Tuesday, March 24, 2009

It's Show Week!

Dear Blog-followers:

Today was our first public outing and it was terrific! I am so proud of how far we have come in the last few weeks, and of course since we started this show 4 months ago!
The reviews from the Middle School and Elementary schools are in, and they were blown away by the full ensemble numbers, the dancing, the backdrop, the setwork, the quality of the transitions.
Personally, I agree with all of the observations.
As we are in the final stretch, the detail work that will happen during these next few days will be quite impressive, and add a sparkle to our show.
Though we raced through teaching the bows today, I am really excited, and think that it is a great way for us to end the show.. High energy, movement, smiles and the like really will leave a lasting impression on the audience.
Please be sure to check out each of the three nights of performance.
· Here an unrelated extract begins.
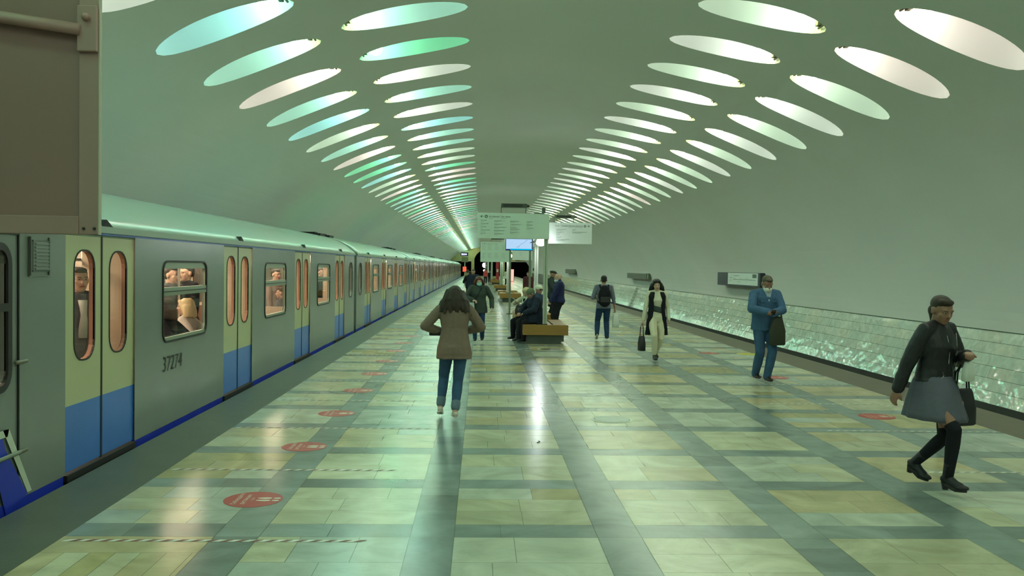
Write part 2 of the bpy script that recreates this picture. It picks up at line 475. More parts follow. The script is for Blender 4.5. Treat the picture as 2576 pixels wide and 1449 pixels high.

Each time you go, try to notice different details some things to look for:
  1. Backdrop design: Alison and Gabriella came up with these designs with very little guidance and a whole LOT of creativity and devotion. Look at the detail work that they have done - when you think about the size - 800 square feet of canvas, they really went above and beyond in creating beautiful pieces of artwork.
  2. Lighting Design: Congratulations to Billy and Brendon on creating an amazing light plot. Each lighting change represents an artisitic decision that had to be made, light fixtures that had to be aimed, cabling that had to be run and a light cue created on the light board. In addition to creating a light plot, they did it all while learning how to use a brand new (read: complicated) light board.
  3. Sound Design: Joel and Kevin worked really hard on creating a "sound plot" for this show that was easy to understand for both actors and audience. Running 18 Wireless microphones this close to a metropolitan area is next to impossible, they were able to help find ways to make everyone heard clearly.
  4. Set Changes: Almost every set piece is stored somewhere on the stage even when it is not being used. Finding a hiding place for each of these set pieces that still allows that piece to be accessible for the next scene, or so that it doesn't get in the way of the actors is a challenge that Emily and the rest of the stage crew has done an amazing job with. Luckily for me, they don't let me go backstage - apparently it is flurry of activity both in between and behind scenes.
  5. Props: Everything that is not a costume or a set piece is considered a prop. Shirley, Karen Carrie and Jessica have made almost every prop by themselves. After reading the script, they came up with a list of things that the actors needed and started developing creative ideas to make each of the props come to life.
  6. Ensemble work: Even during scenes where leads are taking center stage, the ensemble characters have worked very hard to make each scene come to life. Each actor on stage has developed their own character to make the entire scene more believable and realistic.
  7. Leads: Of course much of the audience's attention will be on the person who is speaking, but from time to time, take note of reactions, and other interactions on the stage. Everything that happens on the stage is calculated and well thought out, and adds to the entire atmosphere of the show.
  8. Whole picture: All of the above (and then some) contribute to the overall generall effect of the show, and I'm proud to say that our kids have gone above and beyond in creating a realistic "1922 NYC" production.

Enjoy the show!!!

1 comment:

Janice said...

Good rundown of events - keep up the good work!